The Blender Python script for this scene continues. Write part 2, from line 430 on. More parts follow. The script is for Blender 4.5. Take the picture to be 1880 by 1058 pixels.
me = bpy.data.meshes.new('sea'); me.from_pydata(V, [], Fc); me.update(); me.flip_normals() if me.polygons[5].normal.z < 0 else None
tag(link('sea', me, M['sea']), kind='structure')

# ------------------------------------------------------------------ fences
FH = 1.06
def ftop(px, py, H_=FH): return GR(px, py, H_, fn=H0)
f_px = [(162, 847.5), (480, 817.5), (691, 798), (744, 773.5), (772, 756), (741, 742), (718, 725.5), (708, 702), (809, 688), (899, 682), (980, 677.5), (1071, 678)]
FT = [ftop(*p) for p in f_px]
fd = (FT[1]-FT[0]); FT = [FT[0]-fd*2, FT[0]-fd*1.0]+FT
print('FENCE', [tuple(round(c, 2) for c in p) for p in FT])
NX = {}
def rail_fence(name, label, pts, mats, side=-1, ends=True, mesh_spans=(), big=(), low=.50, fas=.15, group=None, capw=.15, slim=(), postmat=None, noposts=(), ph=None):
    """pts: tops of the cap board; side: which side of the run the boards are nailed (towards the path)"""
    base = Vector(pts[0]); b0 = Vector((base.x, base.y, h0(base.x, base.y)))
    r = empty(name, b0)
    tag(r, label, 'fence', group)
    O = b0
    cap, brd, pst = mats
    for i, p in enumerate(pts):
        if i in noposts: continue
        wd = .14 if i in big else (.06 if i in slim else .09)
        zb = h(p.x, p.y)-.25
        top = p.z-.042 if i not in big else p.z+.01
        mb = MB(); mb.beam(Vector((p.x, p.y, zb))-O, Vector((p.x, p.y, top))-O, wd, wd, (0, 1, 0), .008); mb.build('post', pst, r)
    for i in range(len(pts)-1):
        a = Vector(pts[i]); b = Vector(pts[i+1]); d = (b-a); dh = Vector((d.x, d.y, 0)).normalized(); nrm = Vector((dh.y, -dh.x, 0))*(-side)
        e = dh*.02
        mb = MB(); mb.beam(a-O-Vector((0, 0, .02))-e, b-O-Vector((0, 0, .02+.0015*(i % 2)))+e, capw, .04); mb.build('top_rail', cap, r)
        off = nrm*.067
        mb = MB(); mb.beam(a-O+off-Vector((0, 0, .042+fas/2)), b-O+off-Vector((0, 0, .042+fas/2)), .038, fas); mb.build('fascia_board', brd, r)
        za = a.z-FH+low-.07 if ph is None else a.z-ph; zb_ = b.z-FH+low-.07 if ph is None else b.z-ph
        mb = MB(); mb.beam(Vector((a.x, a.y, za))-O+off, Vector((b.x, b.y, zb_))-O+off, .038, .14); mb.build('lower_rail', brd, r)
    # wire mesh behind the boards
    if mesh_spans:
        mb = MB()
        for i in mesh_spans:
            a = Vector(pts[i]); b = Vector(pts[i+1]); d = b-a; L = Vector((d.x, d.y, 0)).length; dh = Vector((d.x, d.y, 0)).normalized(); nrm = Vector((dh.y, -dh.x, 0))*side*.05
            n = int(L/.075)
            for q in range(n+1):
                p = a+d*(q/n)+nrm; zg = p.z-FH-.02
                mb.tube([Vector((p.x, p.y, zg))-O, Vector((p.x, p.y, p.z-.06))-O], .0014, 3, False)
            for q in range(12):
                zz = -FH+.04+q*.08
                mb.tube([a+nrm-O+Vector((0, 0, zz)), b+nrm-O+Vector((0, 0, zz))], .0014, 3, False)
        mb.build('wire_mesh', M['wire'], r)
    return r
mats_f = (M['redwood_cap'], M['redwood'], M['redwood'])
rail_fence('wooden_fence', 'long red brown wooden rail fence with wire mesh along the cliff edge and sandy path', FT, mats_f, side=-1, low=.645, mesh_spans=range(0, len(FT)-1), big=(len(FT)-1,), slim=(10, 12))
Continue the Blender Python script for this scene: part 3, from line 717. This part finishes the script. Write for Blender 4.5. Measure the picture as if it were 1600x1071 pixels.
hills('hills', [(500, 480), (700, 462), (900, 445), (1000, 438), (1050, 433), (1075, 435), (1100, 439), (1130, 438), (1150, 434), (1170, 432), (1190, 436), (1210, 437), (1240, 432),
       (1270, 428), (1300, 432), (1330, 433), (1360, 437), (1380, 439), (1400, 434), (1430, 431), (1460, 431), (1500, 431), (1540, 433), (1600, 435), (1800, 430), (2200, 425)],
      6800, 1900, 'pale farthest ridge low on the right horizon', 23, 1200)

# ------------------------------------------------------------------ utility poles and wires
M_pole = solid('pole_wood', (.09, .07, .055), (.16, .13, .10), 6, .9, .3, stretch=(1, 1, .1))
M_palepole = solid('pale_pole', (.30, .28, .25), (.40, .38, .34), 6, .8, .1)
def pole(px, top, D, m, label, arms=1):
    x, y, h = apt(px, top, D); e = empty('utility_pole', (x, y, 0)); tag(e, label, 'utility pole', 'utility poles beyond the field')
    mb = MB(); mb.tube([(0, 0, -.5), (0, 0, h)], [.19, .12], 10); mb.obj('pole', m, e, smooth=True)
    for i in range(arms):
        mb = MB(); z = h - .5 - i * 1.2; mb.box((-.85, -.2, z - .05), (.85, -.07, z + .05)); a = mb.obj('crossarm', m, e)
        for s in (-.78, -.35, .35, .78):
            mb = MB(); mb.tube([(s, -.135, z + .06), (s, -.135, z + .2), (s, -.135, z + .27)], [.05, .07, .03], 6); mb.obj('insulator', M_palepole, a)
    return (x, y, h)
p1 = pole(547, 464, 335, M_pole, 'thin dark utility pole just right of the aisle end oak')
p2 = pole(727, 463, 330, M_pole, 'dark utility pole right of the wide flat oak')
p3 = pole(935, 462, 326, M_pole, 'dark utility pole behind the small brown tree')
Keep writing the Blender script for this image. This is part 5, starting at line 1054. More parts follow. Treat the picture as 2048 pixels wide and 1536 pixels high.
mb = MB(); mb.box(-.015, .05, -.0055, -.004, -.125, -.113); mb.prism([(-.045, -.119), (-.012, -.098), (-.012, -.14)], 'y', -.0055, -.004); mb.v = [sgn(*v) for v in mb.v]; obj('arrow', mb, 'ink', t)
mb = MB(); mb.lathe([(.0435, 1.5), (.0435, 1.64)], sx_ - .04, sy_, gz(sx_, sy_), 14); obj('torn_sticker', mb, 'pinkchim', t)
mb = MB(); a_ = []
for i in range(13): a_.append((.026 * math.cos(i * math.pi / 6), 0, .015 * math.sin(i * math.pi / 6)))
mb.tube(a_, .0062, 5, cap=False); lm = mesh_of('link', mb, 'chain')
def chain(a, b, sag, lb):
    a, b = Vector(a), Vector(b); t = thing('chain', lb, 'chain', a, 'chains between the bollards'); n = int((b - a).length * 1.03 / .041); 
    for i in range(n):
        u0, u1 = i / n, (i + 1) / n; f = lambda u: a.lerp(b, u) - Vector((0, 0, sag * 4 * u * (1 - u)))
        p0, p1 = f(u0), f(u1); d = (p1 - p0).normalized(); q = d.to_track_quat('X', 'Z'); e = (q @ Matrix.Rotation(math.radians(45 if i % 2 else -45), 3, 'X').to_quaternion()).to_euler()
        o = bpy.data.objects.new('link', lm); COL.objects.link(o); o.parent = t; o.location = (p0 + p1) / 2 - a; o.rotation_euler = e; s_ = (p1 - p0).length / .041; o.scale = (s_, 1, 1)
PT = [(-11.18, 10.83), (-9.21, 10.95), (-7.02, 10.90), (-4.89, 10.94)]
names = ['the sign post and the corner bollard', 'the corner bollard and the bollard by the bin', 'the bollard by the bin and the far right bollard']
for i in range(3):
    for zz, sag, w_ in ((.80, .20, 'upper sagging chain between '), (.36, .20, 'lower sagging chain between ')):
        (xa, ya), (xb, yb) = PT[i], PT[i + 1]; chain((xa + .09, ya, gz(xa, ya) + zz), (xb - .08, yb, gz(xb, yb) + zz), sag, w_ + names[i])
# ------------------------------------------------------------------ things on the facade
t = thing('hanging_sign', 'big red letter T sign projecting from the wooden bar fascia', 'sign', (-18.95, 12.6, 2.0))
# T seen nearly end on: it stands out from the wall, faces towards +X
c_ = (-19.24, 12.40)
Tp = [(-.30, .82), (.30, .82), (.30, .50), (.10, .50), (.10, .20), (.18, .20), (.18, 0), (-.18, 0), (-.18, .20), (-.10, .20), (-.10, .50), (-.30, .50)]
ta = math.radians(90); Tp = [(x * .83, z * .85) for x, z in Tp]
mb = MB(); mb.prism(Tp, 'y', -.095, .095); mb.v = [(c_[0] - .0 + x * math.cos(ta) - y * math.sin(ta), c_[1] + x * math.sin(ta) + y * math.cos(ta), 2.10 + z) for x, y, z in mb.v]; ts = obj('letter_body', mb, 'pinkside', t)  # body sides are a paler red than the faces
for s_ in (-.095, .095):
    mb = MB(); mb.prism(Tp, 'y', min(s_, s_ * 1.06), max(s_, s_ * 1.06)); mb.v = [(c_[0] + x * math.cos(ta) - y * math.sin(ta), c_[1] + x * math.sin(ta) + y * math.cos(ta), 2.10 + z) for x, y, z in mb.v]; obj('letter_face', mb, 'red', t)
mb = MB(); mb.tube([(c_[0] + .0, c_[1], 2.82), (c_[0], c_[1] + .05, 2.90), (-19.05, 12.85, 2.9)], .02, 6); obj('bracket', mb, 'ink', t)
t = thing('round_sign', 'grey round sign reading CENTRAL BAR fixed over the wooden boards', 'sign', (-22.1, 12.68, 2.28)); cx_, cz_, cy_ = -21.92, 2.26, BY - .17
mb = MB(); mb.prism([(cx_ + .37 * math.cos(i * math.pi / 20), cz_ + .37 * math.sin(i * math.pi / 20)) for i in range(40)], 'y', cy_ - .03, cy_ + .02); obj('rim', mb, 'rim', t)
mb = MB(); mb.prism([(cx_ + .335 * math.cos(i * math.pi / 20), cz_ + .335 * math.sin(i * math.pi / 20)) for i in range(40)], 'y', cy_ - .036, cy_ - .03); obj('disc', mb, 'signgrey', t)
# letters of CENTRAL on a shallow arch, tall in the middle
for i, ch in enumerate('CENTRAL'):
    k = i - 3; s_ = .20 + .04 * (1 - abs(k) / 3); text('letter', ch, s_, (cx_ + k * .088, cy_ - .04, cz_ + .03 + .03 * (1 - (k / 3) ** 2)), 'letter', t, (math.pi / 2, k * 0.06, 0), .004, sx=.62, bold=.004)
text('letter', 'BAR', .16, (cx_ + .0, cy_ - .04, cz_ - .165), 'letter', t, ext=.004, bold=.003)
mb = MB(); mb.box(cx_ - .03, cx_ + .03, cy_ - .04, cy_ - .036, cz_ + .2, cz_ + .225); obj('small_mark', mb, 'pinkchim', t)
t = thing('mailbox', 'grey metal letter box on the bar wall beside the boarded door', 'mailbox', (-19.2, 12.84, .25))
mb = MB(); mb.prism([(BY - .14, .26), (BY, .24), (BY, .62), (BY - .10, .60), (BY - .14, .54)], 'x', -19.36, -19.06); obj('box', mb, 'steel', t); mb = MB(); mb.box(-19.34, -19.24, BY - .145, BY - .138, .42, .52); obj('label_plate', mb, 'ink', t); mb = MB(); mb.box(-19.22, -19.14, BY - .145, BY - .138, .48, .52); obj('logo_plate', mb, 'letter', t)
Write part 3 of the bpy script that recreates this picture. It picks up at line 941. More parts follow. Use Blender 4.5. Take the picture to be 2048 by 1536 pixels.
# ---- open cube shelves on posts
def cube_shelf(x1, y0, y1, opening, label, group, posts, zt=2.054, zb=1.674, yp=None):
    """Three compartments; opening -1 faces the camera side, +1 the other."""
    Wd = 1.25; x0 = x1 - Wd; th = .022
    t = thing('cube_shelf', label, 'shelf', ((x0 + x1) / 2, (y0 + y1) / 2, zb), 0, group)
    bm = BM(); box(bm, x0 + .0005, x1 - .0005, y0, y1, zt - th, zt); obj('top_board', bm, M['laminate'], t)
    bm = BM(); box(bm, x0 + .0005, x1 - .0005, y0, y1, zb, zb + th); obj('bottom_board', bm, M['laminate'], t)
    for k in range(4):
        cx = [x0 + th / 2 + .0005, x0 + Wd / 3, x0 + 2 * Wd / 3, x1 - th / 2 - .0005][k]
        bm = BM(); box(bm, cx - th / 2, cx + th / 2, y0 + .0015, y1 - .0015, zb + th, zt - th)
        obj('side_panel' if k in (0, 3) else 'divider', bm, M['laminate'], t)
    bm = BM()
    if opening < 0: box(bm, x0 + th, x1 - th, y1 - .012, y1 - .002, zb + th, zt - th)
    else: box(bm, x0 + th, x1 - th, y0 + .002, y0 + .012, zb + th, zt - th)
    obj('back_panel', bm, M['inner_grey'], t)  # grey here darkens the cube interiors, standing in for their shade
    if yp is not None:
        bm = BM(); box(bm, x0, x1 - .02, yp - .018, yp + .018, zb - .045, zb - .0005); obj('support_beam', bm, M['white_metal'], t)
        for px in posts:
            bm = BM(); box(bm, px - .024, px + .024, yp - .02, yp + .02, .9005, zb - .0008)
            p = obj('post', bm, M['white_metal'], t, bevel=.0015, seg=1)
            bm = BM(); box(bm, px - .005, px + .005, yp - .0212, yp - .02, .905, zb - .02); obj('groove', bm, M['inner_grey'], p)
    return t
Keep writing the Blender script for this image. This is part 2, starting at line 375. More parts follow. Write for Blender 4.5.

++++++++++

(To be done): From the first line of the listing above to the line with "tag(link('sea', me, M['sea']), kind='structure')", please transcribe each line exactly, both ends included, and nothing beyond that.

(The answer):
The Blender Python script for this scene continues. Write part 2, from line 430 on. More parts follow. The script is for Blender 4.5. Take the picture to be 1880 by 1058 pixels.
me = bpy.data.meshes.new('sea'); me.from_pydata(V, [], Fc); me.update(); me.flip_normals() if me.polygons[5].normal.z < 0 else None
tag(link('sea', me, M['sea']), kind='structure')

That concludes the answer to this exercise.